By Eoin English
Irish Examiner
Friday, March 02, 2012

A landmark lighthouse which has helped guide boats, ships and tankers into one of Ireland’s busiest bays since Famine times has been decommissioned.

The light at Roancarrig lighthouse, at the mouth of Bantry Bay in Co Cork, was switched off this week for the first time since 1847.

It has been replaced with a smaller, solar-powered light installed atop a stainless steel tower erected within the former lighthouse complex, which is on a rocky outcrop three miles from the point of Bere Island and eight miles from Castletownbere.

Assistant lighthouse keeper Willie Russell, 64, from Castletownbere, who lived and worked on Roancarrig, described the decommissioning after 165 years as the “end of an era”.

“I have happy memories of my time out there,” he said. “It was a very important lighthouse at the mouth of one of the busiest bays in the country.

“Tankers carrying the oil for the country came in past it to Whiddy Island.

“Families lived there and I met a man on a boat once who was born on the rock.

“It is remote enough but you can see the mainland, which helped. If you had a good crew, it was great.”

The Coast Guard service at Castletownbere requested a lighthouse for the area in 1838.

The light in its 18m-high white tower, circled with a black band, was established on Aug 1, 1847.

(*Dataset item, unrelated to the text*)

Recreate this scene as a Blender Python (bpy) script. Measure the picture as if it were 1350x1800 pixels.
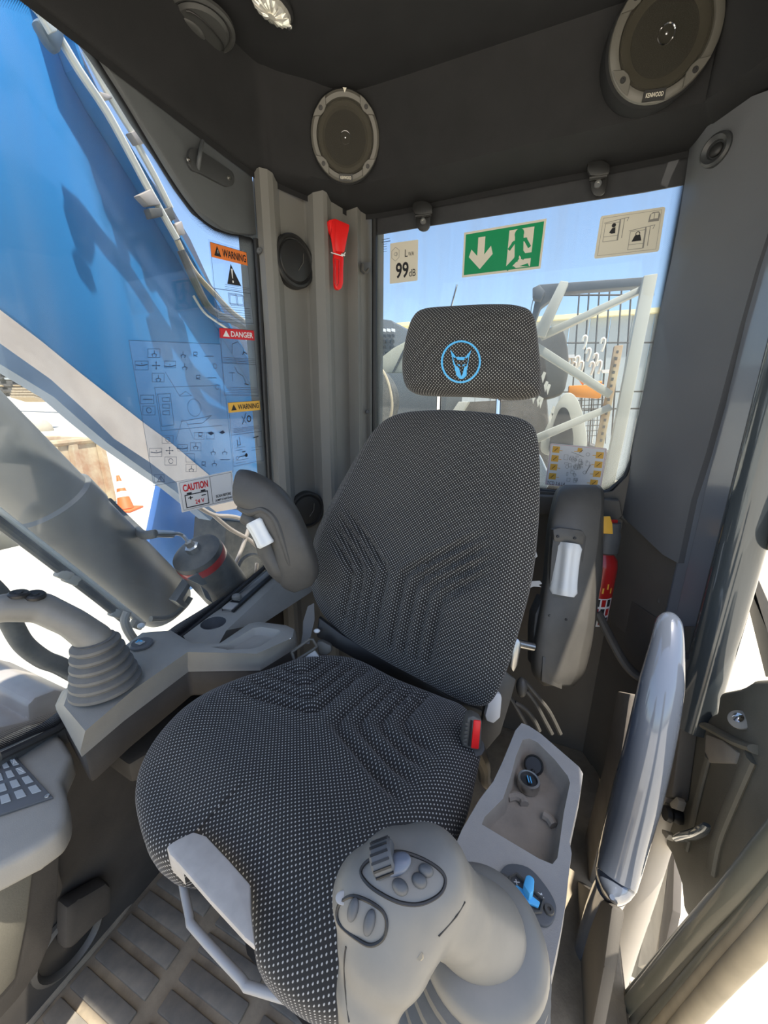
import bpy, bmesh, math, random
from math import sin, cos, pi, radians, sqrt, exp, atan2, degrees
from mathutils import Vector, Matrix
from mathutils.bvhtree import BVHTree
random.seed(7)
for o in list(bpy.data.objects): bpy.data.objects.remove(o)
S = bpy.context.scene
COL = S.collection
V = Vector

# ---------------- camera ----------------
F = 676.0; TH = radians(15.4); YAW = radians(23.2); ROLL = radians(0.5)
CP = V((0, 0, 1.1))
FW = V((-sin(YAW)*cos(TH), cos(YAW)*cos(TH), -sin(TH)))
_rt = V((cos(YAW), sin(YAW), 0)); _up = _rt.cross(FW)
RT = _rt*cos(ROLL) + _up*sin(ROLL); UP = RT.cross(FW)
cd = bpy.data.cameras.new('camera'); cam = bpy.data.objects.new('camera', cd); COL.objects.link(cam)
cd.sensor_fit = 'VERTICAL'; cd.sensor_height = 24.0; cd.lens = 24.0*F/1800.0
cd.clip_start = 0.02; cd.clip_end = 500
M = Matrix((RT, UP, -FW)).transposed().to_4x4(); M.translation = CP
cam.matrix_world = M
S.camera = cam

# ---------------- light ----------------
SUN_FROM = V((0.25, -0.14, 0.95)).normalized()
W = bpy.data.worlds.new('sky'); S.world = W; W.use_nodes = True
nt = W.node_tree; bg = nt.nodes['Background']
sky = nt.nodes.new('ShaderNodeTexSky'); sky.sky_type = 'NISHITA'; sky.sun_disc = False
sky.sun_elevation = math.asin(SUN_FROM.z); sky.sun_rotation = atan2(SUN_FROM.x, SUN_FROM.y)
sky.air_density = 1.0; sky.dust_density = 1.6; sky.ozone_density = 1.0
nt.links.new(sky.outputs[0], bg.inputs[0]); bg.inputs[1].default_value = 0.19
sl = bpy.data.lights.new('sun', 'SUN'); sl.energy = 6.8; sl.angle = radians(0.6); sl.color = (1, .93, .82)
so = bpy.data.objects.new('sun', sl); COL.objects.link(so)
so.rotation_euler = SUN_FROM.to_track_quat('Z', 'Y').to_euler(); so.location = (3, -2, 6)
S.view_settings.view_transform = 'Standard'; S.view_settings.look = 'None'
S.view_settings.exposure = 0.62; S.view_settings.gamma = 1.0; S.view_settings.use_curve_mapping = False

# ---------------- pixel to world ----------------
def ray(u, v): return FW*F + RT*(u-675) - UP*(v-900)
def P(u, v, x=None, y=None, z=None, pl=None, d=None):
    r = ray(u, v)
    if x is not None: return CP + r*((x-CP.x)/r.x)
    if y is not None: return CP + r*((y-CP.y)/r.y)
    if z is not None: return CP + r*((z-CP.z)/r.z)
    if d is not None: return CP + r*(d/F)
    p, n = pl
    return CP + r*((p-CP).dot(n)/r.dot(n))
def depth(p): return (p-CP).dot(FW)
def px(p, n): return n*depth(p)/F          # size in metres of n pixels at p

# ---------------- materials ----------------
MATS = {}
def mat(name, col, rough=.5, metal=0., var=0., vscale=20., bump=0., bscale=300., spec=None, coat=0., dust=0., dcol=(.42,.38,.31), trans=0.):
    if name in MATS: return MATS[name]
    m = bpy.data.materials.new(name); m.use_nodes = True; t = m.node_tree; b = t.nodes['Principled BSDF']
    b.inputs['Base Color'].default_value = (*col, 1); b.inputs['Roughness'].default_value = rough; b.inputs['Metallic'].default_value = metal
    if spec is not None: b.inputs['Specular IOR Level'].default_value = spec
    if coat: b.inputs['Coat Weight'].default_value = coat; b.inputs['Coat Roughness'].default_value = .05
    tc = t.nodes.new('ShaderNodeTexCoord')
    src = None
    if var > 0 or dust > 0:
        n = t.nodes.new('ShaderNodeTexNoise'); n.inputs['Scale'].default_value = vscale; n.inputs['Detail'].default_value = 6
        t.links.new(tc.outputs['Object'], n.inputs['Vector'])
        r = t.nodes.new('ShaderNodeValToRGB'); r.color_ramp.elements[0].position = .3; r.color_ramp.elements[1].position = .7
        r.color_ramp.elements[0].color = (*[c*(1-var) for c in col], 1); r.color_ramp.elements[1].color = (*[min(1, c*(1+var)) for c in col], 1)
        t.links.new(n.outputs['Fac'], r.inputs['Fac']); src = r.outputs['Color']
        if dust > 0:
            n2 = t.nodes.new('ShaderNodeTexNoise'); n2.inputs['Scale'].default_value = vscale*.6; n2.inputs['Detail'].default_value = 9; n2.inputs['Roughness'].default_value = .7
            t.links.new(tc.outputs['Object'], n2.inputs['Vector'])
            mr = t.nodes.new('ShaderNodeMapRange'); mr.inputs[1].default_value = .38; mr.inputs[2].default_value = .72; mr.inputs[4].default_value = dust
            t.links.new(n2.outputs['Fac'], mr.inputs[0])
            mx = t.nodes.new('ShaderNodeMix'); mx.data_type = 'RGBA'; mx.inputs[7].default_value = (*dcol, 1)
            t.links.new(mr.outputs[0], mx.inputs[0]); t.links.new(src, mx.inputs[6]); src = mx.outputs[2]
        t.links.new(src, b.inputs['Base Color'])
    if bump > 0:
        n = t.nodes.new('ShaderNodeTexNoise'); n.inputs['Scale'].default_value = bscale; n.inputs['Detail'].default_value = 3
        t.links.new(tc.outputs['Object'], n.inputs['Vector'])
        bp = t.nodes.new('ShaderNodeBump'); bp.inputs['Strength'].default_value = bump; bp.inputs['Distance'].default_value = .001
        t.links.new(n.outputs['Fac'], bp.inputs['Height']); t.links.new(bp.outputs[0], b.inputs['Normal'])
    MATS[name] = m; return m
def glassmat(name, tint=(1,1,1), haze=.05, streak=0., refl=.06, hcol=(.8,.85,.9), streakdir='V'):
    m = bpy.data.materials.new(name); m.use_nodes = True; t = m.node_tree; t.nodes.clear()
    out = t.nodes.new('ShaderNodeOutputMaterial')
    tr = t.nodes.new('ShaderNodeBsdfTransparent'); tr.inputs[0].default_value = (*tint, 1)
    gl = t.nodes.new('ShaderNodeBsdfGlossy'); gl.inputs['Roughness'].default_value = .02
    df = t.nodes.new('ShaderNodeBsdfDiffuse'); df.inputs[0].default_value = (*hcol, 1)
    m1 = t.nodes.new('ShaderNodeMixShader'); m2 = t.nodes.new('ShaderNodeMixShader')
    fr = t.nodes.new('ShaderNodeLayerWeight'); fr.inputs[0].default_value = .5
    pw = t.nodes.new('ShaderNodeMath'); pw.operation = 'POWER'; pw.inputs[1].default_value = 5
    mul = t.nodes.new('ShaderNodeMath'); mul.operation = 'MULTIPLY_ADD'; mul.inputs[1].default_value = .5; mul.inputs[2].default_value = refl*.6
    t.links.new(fr.outputs['Facing'], pw.inputs[0]); t.links.new(pw.outputs[0], mul.inputs[0]); t.links.new(mul.outputs[0], m1.inputs[0])
    t.links.new(tr.outputs[0], m1.inputs[1]); t.links.new(gl.outputs[0], m1.inputs[2])
    tc = t.nodes.new('ShaderNodeTexCoord'); mp = t.nodes.new('ShaderNodeMapping'); mp.inputs['Scale'].default_value = (18, 18, 1.2) if streakdir == 'V' else (6, 6, 6)
    n = t.nodes.new('ShaderNodeTexNoise'); n.inputs['Scale'].default_value = 1.0; n.inputs['Detail'].default_value = 8
    t.links.new(tc.outputs['Object'], mp.inputs[0]); t.links.new(mp.outputs[0], n.inputs['Vector'])
    mr = t.nodes.new('ShaderNodeMapRange'); mr.inputs[1].default_value = .4; mr.inputs[2].default_value = .75; mr.inputs[3].default_value = haze; mr.inputs[4].default_value = haze+streak
    t.links.new(n.outputs['Fac'], mr.inputs[0]); t.links.new(mr.outputs[0], m2.inputs[0])
    t.links.new(m1.outputs[0], m2.inputs[1]); t.links.new(df.outputs[0], m2.inputs[2]); t.links.new(m2.outputs[0], out.inputs[0])
    MATS[name] = m; return m
def fritmat():
    m = bpy.data.materials.new('frit_print'); m.use_nodes = True; t = m.node_tree; t.nodes.clear()
    out = t.nodes.new('ShaderNodeOutputMaterial'); tr = t.nodes.new('ShaderNodeBsdfTransparent')
    df = t.nodes.new('ShaderNodeBsdfDiffuse'); df.inputs[0].default_value = (.02, .02, .022, 1); mx = t.nodes.new('ShaderNodeMixShader')
    uv = t.nodes.new('ShaderNodeUVMap')
    def latt(off):
        a = t.nodes.new('ShaderNodeVectorMath'); a.operation = 'MULTIPLY_ADD'; a.inputs[1].default_value = (300, 300, 0); a.inputs[2].default_value = (off, off, 0)
        t.links.new(uv.outputs[0], a.inputs[0])
        f = t.nodes.new('ShaderNodeVectorMath'); f.operation = 'FRACTION'; t.links.new(a.outputs[0], f.inputs[0])
        s = t.nodes.new('ShaderNodeVectorMath'); s.operation = 'SUBTRACT'; s.inputs[1].default_value = (.5, .5, 0); t.links.new(f.outputs[0], s.inputs[0])
        l = t.nodes.new('ShaderNodeVectorMath'); l.operation = 'LENGTH'; t.links.new(s.outputs[0], l.inputs[0]); return l.outputs['Value']
    mn = t.nodes.new('ShaderNodeMath'); mn.operation = 'MINIMUM'; t.links.new(latt(0.), mn.inputs[0]); t.links.new(latt(.5), mn.inputs[1])
    sp = t.nodes.new('ShaderNodeSeparateXYZ'); t.links.new(uv.outputs[0], sp.inputs[0])
    mr = t.nodes.new('ShaderNodeMapRange'); mr.inputs[1].default_value = .0; mr.inputs[2].default_value = .022; mr.inputs[3].default_value = .50; mr.inputs[4].default_value = .12
    t.links.new(sp.outputs['Y'], mr.inputs[0])
    lt = t.nodes.new('ShaderNodeMath'); lt.operation = 'LESS_THAN'; t.links.new(mn.outputs[0], lt.inputs[0]); t.links.new(mr.outputs[0], lt.inputs[1])
    t.links.new(lt.outputs[0], mx.inputs[0]); t.links.new(tr.outputs[0], mx.inputs[1]); t.links.new(df.outputs[0], mx.inputs[2]); t.links.new(mx.outputs[0], out.inputs[0])
    MATS['frit_print'] = m; return m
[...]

The light was converted from vapourised paraffin to electric on Sept 23, 1975, at which time the station became unwatched.

However, following a review of all land-based navigational aids around the coasts of Ireland and Britain, Roancarrig lighthouse and several others were reclassified as minor lights.

It is the first Irish lighthouse to be decommissioned and replaced with solar-powered lights, as recommended by the review.

The new light is installed on a 7m-high stainless steel tower within the existing lighthouse compound.

“It is now a fully, self-contained lighthouse with a solar-powered light and charging batteries, with as low maintenance required as possible,” said a Commissioners of Irish Lights spokesman.

Similar changes are planned for the Bull Rock light, at the tip of the Beara Peninsula, and other lighthouses around the coast.

No decisions have been made on the future of the old lighthouse buildings, but the spokesman said it may be offered for sale.